The study found that 23% of Black Protestants are affiliated with historically Black denominations, such as the National Baptist Convention, USA, Church of God in Christ and the African Methodist Episcopal Church; 32% were ambiguous or vague about their affiliation, such as describing themselves as "just Pentecostal" or "just Baptist," while 30% were aligned with mainline or evangelical denominations that are not historically Black. Fifteen percent said they were nondenominational.

Almost all (99%) of Black Americans who attend a Black Protestant church at least a few times a year said they had heard "amen" or other so-called call-and-response expressions of approval in their services; three-quarters (76%) said there was dancing, shouting or jumping and more than half (54%) said there was praying or speaking in tongues.


Black Americans are more likely than the overall U.S. population to believe in God and say religion is important to them. They are also more likely than the general population to say taking a stand against racism is essential to their faith. (Graphic by Pew Research Center)

Those who attend white, multiracial, Catholic and other Christian churches almost uniformly were less likely to report these experiences. But more than half (54%) of Black Americans attending multiracial Protestant churches also reported that speaking and praying in tongues occurred in those settings.

Younger Black adults are less likely to attend predominantly Black congregations, with almost half (53%) of both Generation Z (born after 1996) and millennials doing so, compared to two-thirds (66%) of both baby boomers and members of the silent generation (born before 1946).

Younger Black adults were also less likely to say that they were raised in a Black church, and those who do attend religious services are less likely to attend a congregation that is predominantly Black.

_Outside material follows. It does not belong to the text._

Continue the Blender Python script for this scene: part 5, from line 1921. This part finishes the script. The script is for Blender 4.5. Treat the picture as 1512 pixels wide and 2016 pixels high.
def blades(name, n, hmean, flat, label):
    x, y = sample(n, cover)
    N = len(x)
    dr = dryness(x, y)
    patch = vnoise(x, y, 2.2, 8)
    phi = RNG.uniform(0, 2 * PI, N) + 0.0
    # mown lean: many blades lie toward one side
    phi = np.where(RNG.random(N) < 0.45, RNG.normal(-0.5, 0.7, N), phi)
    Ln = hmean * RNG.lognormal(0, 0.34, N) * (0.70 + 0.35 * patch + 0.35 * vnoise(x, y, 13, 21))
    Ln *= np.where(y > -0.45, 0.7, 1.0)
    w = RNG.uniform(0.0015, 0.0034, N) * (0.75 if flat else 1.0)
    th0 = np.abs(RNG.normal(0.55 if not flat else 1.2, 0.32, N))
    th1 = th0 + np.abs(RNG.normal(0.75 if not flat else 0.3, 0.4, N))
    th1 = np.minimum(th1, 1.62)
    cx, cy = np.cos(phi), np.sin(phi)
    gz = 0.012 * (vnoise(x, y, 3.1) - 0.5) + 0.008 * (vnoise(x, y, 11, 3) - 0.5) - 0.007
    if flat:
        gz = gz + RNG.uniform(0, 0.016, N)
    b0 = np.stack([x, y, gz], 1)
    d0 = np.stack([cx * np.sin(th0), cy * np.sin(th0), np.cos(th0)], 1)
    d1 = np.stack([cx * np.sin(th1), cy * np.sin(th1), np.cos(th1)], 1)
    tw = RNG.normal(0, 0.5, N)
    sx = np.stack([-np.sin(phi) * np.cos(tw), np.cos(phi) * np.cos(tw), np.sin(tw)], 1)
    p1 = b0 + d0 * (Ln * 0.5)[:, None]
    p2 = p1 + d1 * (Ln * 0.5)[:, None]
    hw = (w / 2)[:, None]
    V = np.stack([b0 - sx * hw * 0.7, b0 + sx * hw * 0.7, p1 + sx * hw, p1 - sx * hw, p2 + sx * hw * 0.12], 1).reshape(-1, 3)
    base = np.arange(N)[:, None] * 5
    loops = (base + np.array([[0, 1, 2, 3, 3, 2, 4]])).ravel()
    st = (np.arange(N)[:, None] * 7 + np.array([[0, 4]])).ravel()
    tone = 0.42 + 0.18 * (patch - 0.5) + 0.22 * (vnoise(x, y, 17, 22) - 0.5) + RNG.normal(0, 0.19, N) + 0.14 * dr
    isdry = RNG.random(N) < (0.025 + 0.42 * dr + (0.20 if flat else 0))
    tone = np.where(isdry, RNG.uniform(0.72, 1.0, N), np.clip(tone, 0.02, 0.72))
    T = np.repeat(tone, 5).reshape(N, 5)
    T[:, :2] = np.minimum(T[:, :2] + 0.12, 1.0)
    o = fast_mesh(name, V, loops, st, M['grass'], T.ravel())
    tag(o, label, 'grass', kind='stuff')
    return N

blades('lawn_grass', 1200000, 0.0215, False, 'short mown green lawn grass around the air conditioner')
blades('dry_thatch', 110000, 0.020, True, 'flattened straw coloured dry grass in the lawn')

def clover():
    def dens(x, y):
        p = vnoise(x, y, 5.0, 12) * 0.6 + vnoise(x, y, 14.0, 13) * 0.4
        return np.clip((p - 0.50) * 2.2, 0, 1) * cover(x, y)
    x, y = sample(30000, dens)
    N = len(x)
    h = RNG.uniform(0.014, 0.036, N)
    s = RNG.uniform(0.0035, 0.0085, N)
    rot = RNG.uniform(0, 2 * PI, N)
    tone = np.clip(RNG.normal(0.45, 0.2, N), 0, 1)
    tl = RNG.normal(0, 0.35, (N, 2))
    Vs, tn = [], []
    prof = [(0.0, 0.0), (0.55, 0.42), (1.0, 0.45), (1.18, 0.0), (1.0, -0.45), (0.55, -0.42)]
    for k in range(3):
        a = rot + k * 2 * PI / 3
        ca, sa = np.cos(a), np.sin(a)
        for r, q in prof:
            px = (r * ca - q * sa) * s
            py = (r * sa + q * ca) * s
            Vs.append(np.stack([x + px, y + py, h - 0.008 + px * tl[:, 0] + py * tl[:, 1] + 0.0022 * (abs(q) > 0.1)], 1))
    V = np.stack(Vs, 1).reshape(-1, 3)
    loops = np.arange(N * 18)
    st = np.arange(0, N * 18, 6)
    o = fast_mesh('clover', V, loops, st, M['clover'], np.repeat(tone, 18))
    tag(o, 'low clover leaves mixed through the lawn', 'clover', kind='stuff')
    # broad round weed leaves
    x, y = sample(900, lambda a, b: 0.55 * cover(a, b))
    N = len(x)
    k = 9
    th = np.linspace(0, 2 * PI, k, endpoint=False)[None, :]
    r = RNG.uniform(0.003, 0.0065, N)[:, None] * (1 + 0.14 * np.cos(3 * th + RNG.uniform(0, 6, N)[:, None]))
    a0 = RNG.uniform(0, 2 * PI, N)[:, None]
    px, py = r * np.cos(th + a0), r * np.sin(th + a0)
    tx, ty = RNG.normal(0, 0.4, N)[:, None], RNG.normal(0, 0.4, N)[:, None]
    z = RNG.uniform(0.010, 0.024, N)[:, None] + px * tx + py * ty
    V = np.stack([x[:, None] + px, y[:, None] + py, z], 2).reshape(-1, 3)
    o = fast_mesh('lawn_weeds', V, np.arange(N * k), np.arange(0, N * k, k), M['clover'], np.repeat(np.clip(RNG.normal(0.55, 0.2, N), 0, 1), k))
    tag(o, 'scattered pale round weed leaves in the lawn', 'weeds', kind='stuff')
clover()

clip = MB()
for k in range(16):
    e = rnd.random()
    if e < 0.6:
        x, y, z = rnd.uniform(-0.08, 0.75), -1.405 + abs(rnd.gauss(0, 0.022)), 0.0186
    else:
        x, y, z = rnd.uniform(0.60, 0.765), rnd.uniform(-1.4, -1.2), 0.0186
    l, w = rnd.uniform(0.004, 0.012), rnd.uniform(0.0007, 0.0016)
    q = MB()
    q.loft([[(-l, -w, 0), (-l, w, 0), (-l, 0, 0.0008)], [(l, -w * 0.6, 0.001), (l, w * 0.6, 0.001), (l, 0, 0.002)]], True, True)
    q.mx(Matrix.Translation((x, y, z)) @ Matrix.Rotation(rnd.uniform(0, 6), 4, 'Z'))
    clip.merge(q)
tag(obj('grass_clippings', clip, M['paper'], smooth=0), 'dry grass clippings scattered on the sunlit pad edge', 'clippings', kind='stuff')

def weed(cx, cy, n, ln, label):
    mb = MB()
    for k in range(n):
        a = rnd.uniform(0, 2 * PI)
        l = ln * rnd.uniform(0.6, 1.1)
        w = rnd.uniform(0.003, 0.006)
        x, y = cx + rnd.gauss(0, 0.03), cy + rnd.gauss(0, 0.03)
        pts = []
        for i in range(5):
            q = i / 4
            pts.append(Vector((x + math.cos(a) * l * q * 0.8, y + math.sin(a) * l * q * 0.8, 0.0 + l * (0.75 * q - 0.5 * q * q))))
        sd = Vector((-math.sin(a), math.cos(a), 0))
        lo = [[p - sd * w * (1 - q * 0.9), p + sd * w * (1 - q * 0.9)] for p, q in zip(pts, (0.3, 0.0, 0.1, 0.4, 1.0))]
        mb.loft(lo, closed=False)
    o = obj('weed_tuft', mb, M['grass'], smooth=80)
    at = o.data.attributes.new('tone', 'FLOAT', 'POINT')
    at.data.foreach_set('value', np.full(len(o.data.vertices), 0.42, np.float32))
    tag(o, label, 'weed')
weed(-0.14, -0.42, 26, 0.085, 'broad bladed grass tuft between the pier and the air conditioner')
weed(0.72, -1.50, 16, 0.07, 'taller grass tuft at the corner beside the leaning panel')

African Americans are more religious than Americans overall, based on their belief in God or a higher power (97% compared to 90%); opposition to racism being essential to their faith (75% compared to 68%); believing evil spirits can harm (73% to 54%); and saying religion is very important to them (59% compared to 40%).

The study also looked at some of the tensions between what Black Americans think Black congregations should be doing and their actual actions. Mohamed said some findings show that Black Americans are more egalitarian than their congregations.

"Men and women are almost as likely to say that opposing sexism is essential to their faith — essential to what being a Christian means to them, if they're Christian — as to say that opposing racism is, but they're much less likely to hear sermons about sexism than racism. So we definitely see this difference."

Among other findings:

Church shopping: When looking for a new house of worship, Black Americans want a congregation to be welcoming (80%) and offer inspiring sermons (77%). Other factors are less likely to be considered "very important," including belonging to their denomination (30%).

Prayer: 63% of Black Americans say they pray daily; one in five (20%) pray at a home altar or shrine at least a few times a month.

Sermons: An equal number of Black Protestant churchgoers — nearly half — have heard sermons on the topic of racial inequality (47%) and on voting (47%).

Political party: Almost two-thirds of Black Democrats (64%) who go to religious services attend a Black congregation, compared to fewer than half of Black Republicans (43%). By a 2-1 margin (22% to 11%) Black Republicans are more likely than Black Democrats to attend houses of worship where most of the congregants are white.

Time: More than a quarter of Black religious service attendees (28%) say their services last about two hours, and a third (33%) say they last an hour and a half. Another 14% say their services last more than two hours.

The study had an overall margin of error of plus or minus 1.5 percentage points for the sample of 8,660 Black adults and margins of error for specifics groups, ranging from plus or minus 1.5 percentage points for U.S.-born Black respondents to plus or minus 8.6 percentage points for African-born respondents. An overall sample of 13,234 U.S. adults had a margin of error of plus or minus 1.5 percentage points.